= Exercise objective =
Reproduce the listing below in full and without alteration, apart from its pictures.

= Recorded information =

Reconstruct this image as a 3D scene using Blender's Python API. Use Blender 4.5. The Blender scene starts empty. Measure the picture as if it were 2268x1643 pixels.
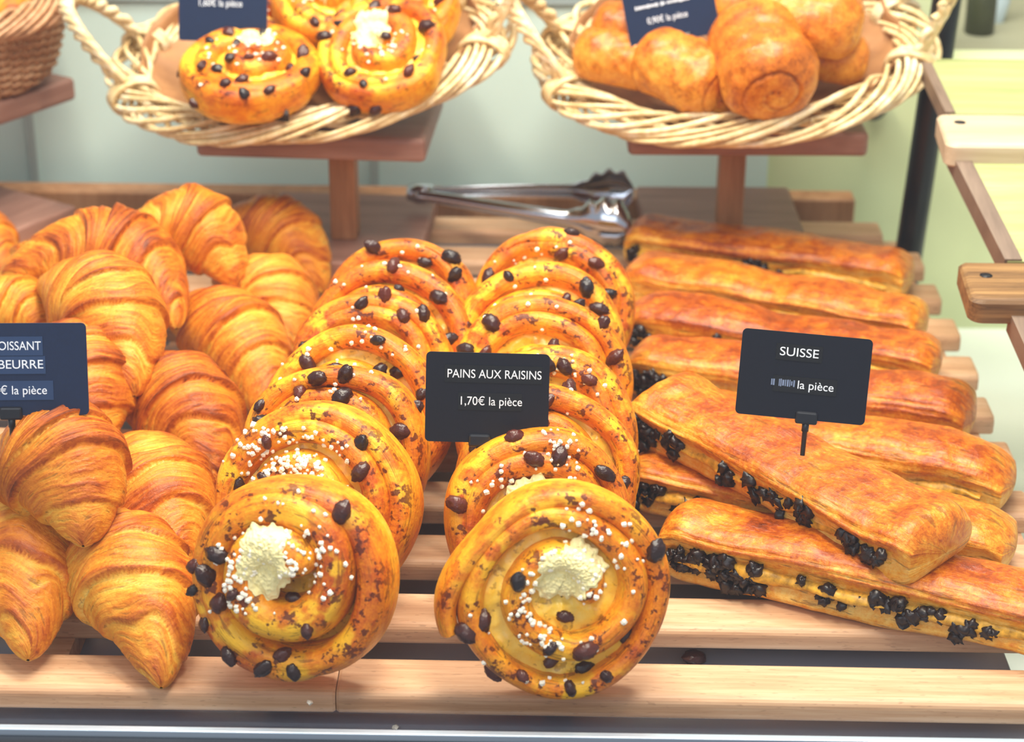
import bpy, math, random
import numpy as np
from mathutils import Vector, Matrix
from mathutils.bvhtree import BVHTree

# ------------------------------------------------------------------ camera
C = bpy.context.scene.collection
SC = bpy.context.scene
PI = math.pi
F_PX, CX, CY = 4400.0, 1134.0, 821.5
CAM = Vector((0.0, 0.0, 0.568))
PITCH, ROLL, YAW = math.radians(25.0), math.radians(0.35), math.radians(0.8)
_f = Vector((0, math.cos(PITCH), -math.sin(PITCH)))
_r = Vector((1, 0, 0))
_u = Vector((0, math.sin(PITCH), math.cos(PITCH)))
_r, _u = _r * math.cos(ROLL) + _u * math.sin(ROLL), _u * math.cos(ROLL) - _r * math.sin(ROLL)
_yaw = Matrix.Rotation(YAW, 3, 'Z')
FWD, RIGHT, UP = _yaw @ _f, _yaw @ _r, _yaw @ _u
cam_data = bpy.data.cameras.new('camera')
cam = bpy.data.objects.new('camera', cam_data)
C.objects.link(cam)
m = Matrix((RIGHT, UP, -FWD)).transposed().to_4x4()
m.translation = CAM
cam.matrix_world = m
cam_data.sensor_width = 36.0
cam_data.lens = F_PX / 2268.0 * 36.0
cam_data.clip_start = 0.02
cam_data.dof.use_dof = True
cam_data.dof.focus_distance = 1.06
cam_data.dof.aperture_fstop = 8.5
SC.camera = cam

# ------------------------------------------------------------------ world, lamps, exposure
SC.view_settings.view_transform = 'Standard'
SC.view_settings.look = 'None'
SC.view_settings.exposure = 0.32
SC.view_settings.gamma = 1.0
SC.view_settings.use_curve_mapping = False
world = bpy.data.worlds.new('world')
SC.world = world
world.use_nodes = True
wn = world.node_tree.nodes['Background']
wn.inputs[0].default_value = (0.88, 0.93, 1.0, 1)
wn.inputs[1].default_value = 0.5


def area(name, loc, target, sx, sy, power, col):
    d = bpy.data.lights.new(name, 'AREA')
    d.shape = 'RECTANGLE'
    d.size, d.size_y, d.energy, d.color = sx, sy, power, col
    o = bpy.data.objects.new(name, d)
    C.objects.link(o)
    o.location = loc
    o.rotation_euler = (Vector(target) - Vector(loc)).to_track_quat('-Z', 'Y').to_euler()
    return o


area('case_lamp', (-0.10, 1.02, 1.05), (0.0, 1.10, 0.0), 0.9, 0.06, 9.0, (1.0, 0.88, 0.68))
area('ceiling_lamp', (0.35, 1.45, 1.5), (0.1, 1.15, 0.0), 0.5, 0.12, 11.0, (1.0, 0.92, 0.78))
area('shop_window', (-0.7, -1.4, 1.8), (0, 1.4, 0.0), 1.6, 1.2, 13.0, (0.86, 0.92, 1.0))
area('front_fill', (0.25, 0.30, 1.75), (0.05, 1.05, 0.05), 0.5, 0.3, 13.0, (1.0, 0.93, 0.80))  # unseen fill added to brighten the front faces of the pastries
area('wall_fill', (-0.1, 1.22, 1.25), (0.0, 1.615, 0.05), 1.2, 0.08, 7.5, (0.88, 1.0, 0.97))  # cool fill added to lighten the back wall, no fitting there


def ray(px, py):
    return (FWD * F_PX + RIGHT * (px - CX) - UP * (py - CY)).normalized()


def at(px, py, z):
    """point of the horizontal plane at height z seen at that pixel"""
    d = ray(px, py)
    return CAM + d * ((z - CAM.z) / d.z)


def aty(px, py, y):
    d = ray(px, py)
    return CAM + d * ((y - CAM.y) / d.y)


# ------------------------------------------------------------------ helpers
def lin(r, g, b):
    def c(v):
        v /= 255.0
        return v / 12.92 if v <= 0.04045 else ((v + 0.055) / 1.055) ** 2.4
    return (c(r), c(g), c(b), 1.0)


def mk_mesh(name, V, F, attrs=None, smooth=True):
    me = bpy.data.meshes.new(name)
    V = np.asarray(V, dtype=np.float32)
    F = [tuple(f) for f in F] if not isinstance(F, np.ndarray) else F
    if isinstance(F, np.ndarray):
        nf, k = F.shape
        me.vertices.add(len(V))
        me.vertices.foreach_set('co', V.ravel())
        me.loops.add(nf * k)
        me.loops.foreach_set('vertex_index', F.astype(np.int32).ravel())
        me.polygons.add(nf)
        me.polygons.foreach_set('loop_start', np.arange(0, nf * k, k, dtype=np.int32))
        me.update(calc_edges=True)
        me.validate()
    else:
        me.from_pydata([tuple(v) for v in V.tolist()], [], F)
        me.update()
    if smooth:
        me.polygons.foreach_set('use_smooth', np.ones(len(me.polygons), dtype=bool))
    for k, a in (attrs or {}).items():
        at_ = me.attributes.new(k, 'FLOAT_COLOR', 'POINT')
        a = np.asarray(a, dtype=np.float32)
        if a.ndim == 1:
            a = np.stack([a, a, a, np.ones_like(a)], 1)
        at_.data.foreach_set('color', a.ravel())
    return me


def link(name, me, mat=None, parent=None, loc=None):
    o = bpy.data.objects.new(name, me)
    C.objects.link(o)
    if mat is not None and len(me.materials) == 0:
        me.materials.append(mat)
    if parent is not None:
        o.parent = parent
    if loc is not None:
        o.location = loc
    return o


def tag(o, label=None, cat=None, group=None, kind=None):
    if label: o['label'] = label
    if cat: o['category'] = cat
    if group: o['group'] = group
    if kind: o['kind'] = kind
    return o


def empty(name, label, cat, M=None, group=None):
    o = bpy.data.objects.new(name, None)
    o.empty_display_size = 0.01
    C.objects.link(o)
    if M is not None:
        o.matrix_world = M
    return tag(o, label, cat, group)


def frame(origin, xdir, zhint=Vector((0, 0, 1))):
    x = Vector(xdir).normalized()
    z = (zhint - x * zhint.dot(x)).normalized()
    y = z.cross(x)
    M = Matrix((x, y, z)).transposed().to_4x4()
    M.translation = origin
    return M


def fract(v):
    return v - np.floor(v)


def _h(ix, iy, iz, s):
    n = np.sin(ix * 127.1 + iy * 311.7 + iz * 74.7 + s * 19.19) * 43758.5453
    return n - np.floor(n)


def vnoise(x, y, z=0.0, s=0.0):
    """value noise -1..1"""
    x, y, z = np.broadcast_arrays(np.asarray(x, float), np.asarray(y, float), np.asarray(z, float))
    ix, iy, iz = np.floor(x), np.floor(y), np.floor(z)
    fx, fy, fz = x - ix, y - iy, z - iz
    fx, fy, fz = [f * f * (3 - 2 * f) for f in (fx, fy, fz)]
    r = 0
    for dx in (0, 1):
        for dy in (0, 1):
            for dz in (0, 1):
                w = (fx if dx else 1 - fx) * (fy if dy else 1 - fy) * (fz if dz else 1 - fz)
                r = r + w * _h(ix + dx, iy + dy, iz + dz, s)
    return r * 2 - 1


def fbm(x, y, z=0.0, s=0.0, o=3):
    r, a = 0, 1.0
    for k in range(o):
        r = r + a * vnoise(x * 2 ** k, y * 2 ** k, np.asarray(z) * 2 ** k, s + k * 7.3)
        a *= 0.5
    return r / 1.75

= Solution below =
Reconstruct this image as a 3D scene using Blender's Python API. Use Blender 4.5. The Blender scene starts empty. Measure the picture as if it were 2268x1643 pixels.
import bpy, math, random
import numpy as np
from mathutils import Vector, Matrix
from mathutils.bvhtree import BVHTree

# ------------------------------------------------------------------ camera
C = bpy.context.scene.collection
SC = bpy.context.scene
PI = math.pi
F_PX, CX, CY = 4400.0, 1134.0, 821.5
CAM = Vector((0.0, 0.0, 0.568))
PITCH, ROLL, YAW = math.radians(25.0), math.radians(0.35), math.radians(0.8)
_f = Vector((0, math.cos(PITCH), -math.sin(PITCH)))
_r = Vector((1, 0, 0))
_u = Vector((0, math.sin(PITCH), math.cos(PITCH)))
_r, _u = _r * math.cos(ROLL) + _u * math.sin(ROLL), _u * math.cos(ROLL) - _r * math.sin(ROLL)
_yaw = Matrix.Rotation(YAW, 3, 'Z')
FWD, RIGHT, UP = _yaw @ _f, _yaw @ _r, _yaw @ _u
cam_data = bpy.data.cameras.new('camera')
cam = bpy.data.objects.new('camera', cam_data)
C.objects.link(cam)
m = Matrix((RIGHT, UP, -FWD)).transposed().to_4x4()
m.translation = CAM
cam.matrix_world = m
cam_data.sensor_width = 36.0
cam_data.lens = F_PX / 2268.0 * 36.0
cam_data.clip_start = 0.02
cam_data.dof.use_dof = True
cam_data.dof.focus_distance = 1.06
cam_data.dof.aperture_fstop = 8.5
SC.camera = cam

# ------------------------------------------------------------------ world, lamps, exposure
SC.view_settings.view_transform = 'Standard'
SC.view_settings.look = 'None'
SC.view_settings.exposure = 0.32
SC.view_settings.gamma = 1.0
SC.view_settings.use_curve_mapping = False
world = bpy.data.worlds.new('world')
SC.world = world
world.use_nodes = True
wn = world.node_tree.nodes['Background']
wn.inputs[0].default_value = (0.88, 0.93, 1.0, 1)
wn.inputs[1].default_value = 0.5


def area(name, loc, target, sx, sy, power, col):
    d = bpy.data.lights.new(name, 'AREA')
    d.shape = 'RECTANGLE'
    d.size, d.size_y, d.energy, d.color = sx, sy, power, col
    o = bpy.data.objects.new(name, d)
    C.objects.link(o)
    o.location = loc
    o.rotation_euler = (Vector(target) - Vector(loc)).to_track_quat('-Z', 'Y').to_euler()
    return o


area('case_lamp', (-0.10, 1.02, 1.05), (0.0, 1.10, 0.0), 0.9, 0.06, 9.0, (1.0, 0.88, 0.68))
area('ceiling_lamp', (0.35, 1.45, 1.5), (0.1, 1.15, 0.0), 0.5, 0.12, 11.0, (1.0, 0.92, 0.78))
area('shop_window', (-0.7, -1.4, 1.8), (0, 1.4, 0.0), 1.6, 1.2, 13.0, (0.86, 0.92, 1.0))
area('front_fill', (0.25, 0.30, 1.75), (0.05, 1.05, 0.05), 0.5, 0.3, 13.0, (1.0, 0.93, 0.80))  # unseen fill added to brighten the front faces of the pastries
area('wall_fill', (-0.1, 1.22, 1.25), (0.0, 1.615, 0.05), 1.2, 0.08, 7.5, (0.88, 1.0, 0.97))  # cool fill added to lighten the back wall, no fitting there


def ray(px, py):
    return (FWD * F_PX + RIGHT * (px - CX) - UP * (py - CY)).normalized()


def at(px, py, z):
    """point of the horizontal plane at height z seen at that pixel"""
    d = ray(px, py)
    return CAM + d * ((z - CAM.z) / d.z)


def aty(px, py, y):
    d = ray(px, py)
    return CAM + d * ((y - CAM.y) / d.y)


# ------------------------------------------------------------------ helpers
def lin(r, g, b):
    def c(v):
        v /= 255.0
        return v / 12.92 if v <= 0.04045 else ((v + 0.055) / 1.055) ** 2.4
    return (c(r), c(g), c(b), 1.0)


def mk_mesh(name, V, F, attrs=None, smooth=True):
    me = bpy.data.meshes.new(name)
    V = np.asarray(V, dtype=np.float32)
    F = [tuple(f) for f in F] if not isinstance(F, np.ndarray) else F
    if isinstance(F, np.ndarray):
        nf, k = F.shape
        me.vertices.add(len(V))
        me.vertices.foreach_set('co', V.ravel())
        me.loops.add(nf * k)
        me.loops.foreach_set('vertex_index', F.astype(np.int32).ravel())
        me.polygons.add(nf)
        me.polygons.foreach_set('loop_start', np.arange(0, nf * k, k, dtype=np.int32))
        me.update(calc_edges=True)
        me.validate()
    else:
        me.from_pydata([tuple(v) for v in V.tolist()], [], F)
        me.update()
    if smooth:
        me.polygons.foreach_set('use_smooth', np.ones(len(me.polygons), dtype=bool))
    for k, a in (attrs or {}).items():
        at_ = me.attributes.new(k, 'FLOAT_COLOR', 'POINT')
        a = np.asarray(a, dtype=np.float32)
        if a.ndim == 1:
            a = np.stack([a, a, a, np.ones_like(a)], 1)
        at_.data.foreach_set('color', a.ravel())
    return me


def link(name, me, mat=None, parent=None, loc=None):
    o = bpy.data.objects.new(name, me)
    C.objects.link(o)
    if mat is not None and len(me.materials) == 0:
        me.materials.append(mat)
    if parent is not None:
        o.parent = parent
    if loc is not None:
        o.location = loc
    return o


def tag(o, label=None, cat=None, group=None, kind=None):
    if label: o['label'] = label
    if cat: o['category'] = cat
    if group: o['group'] = group
    if kind: o['kind'] = kind
    return o


def empty(name, label, cat, M=None, group=None):
    o = bpy.data.objects.new(name, None)
    o.empty_display_size = 0.01
    C.objects.link(o)
    if M is not None:
        o.matrix_world = M
    return tag(o, label, cat, group)


def frame(origin, xdir, zhint=Vector((0, 0, 1))):
    x = Vector(xdir).normalized()
    z = (zhint - x * zhint.dot(x)).normalized()
    y = z.cross(x)
    M = Matrix((x, y, z)).transposed().to_4x4()
    M.translation = origin
    return M


def fract(v):
    return v - np.floor(v)


def _h(ix, iy, iz, s):
    n = np.sin(ix * 127.1 + iy * 311.7 + iz * 74.7 + s * 19.19) * 43758.5453
    return n - np.floor(n)


def vnoise(x, y, z=0.0, s=0.0):
    """value noise -1..1"""
    x, y, z = np.broadcast_arrays(np.asarray(x, float), np.asarray(y, float), np.asarray(z, float))
    ix, iy, iz = np.floor(x), np.floor(y), np.floor(z)
    fx, fy, fz = x - ix, y - iy, z - iz
    fx, fy, fz = [f * f * (3 - 2 * f) for f in (fx, fy, fz)]
    r = 0
    for dx in (0, 1):
        for dy in (0, 1):
            for dz in (0, 1):
                w = (fx if dx else 1 - fx) * (fy if dy else 1 - fy) * (fz if dz else 1 - fz)
                r = r + w * _h(ix + dx, iy + dy, iz + dz, s)
    return r * 2 - 1


def fbm(x, y, z=0.0, s=0.0, o=3):
    r, a = 0, 1.0
    for k in range(o):
        r = r + a * vnoise(x * 2 ** k, y * 2 ** k, np.asarray(z) * 2 ** k, s + k * 7.3)
        a *= 0.5
    return r / 1.75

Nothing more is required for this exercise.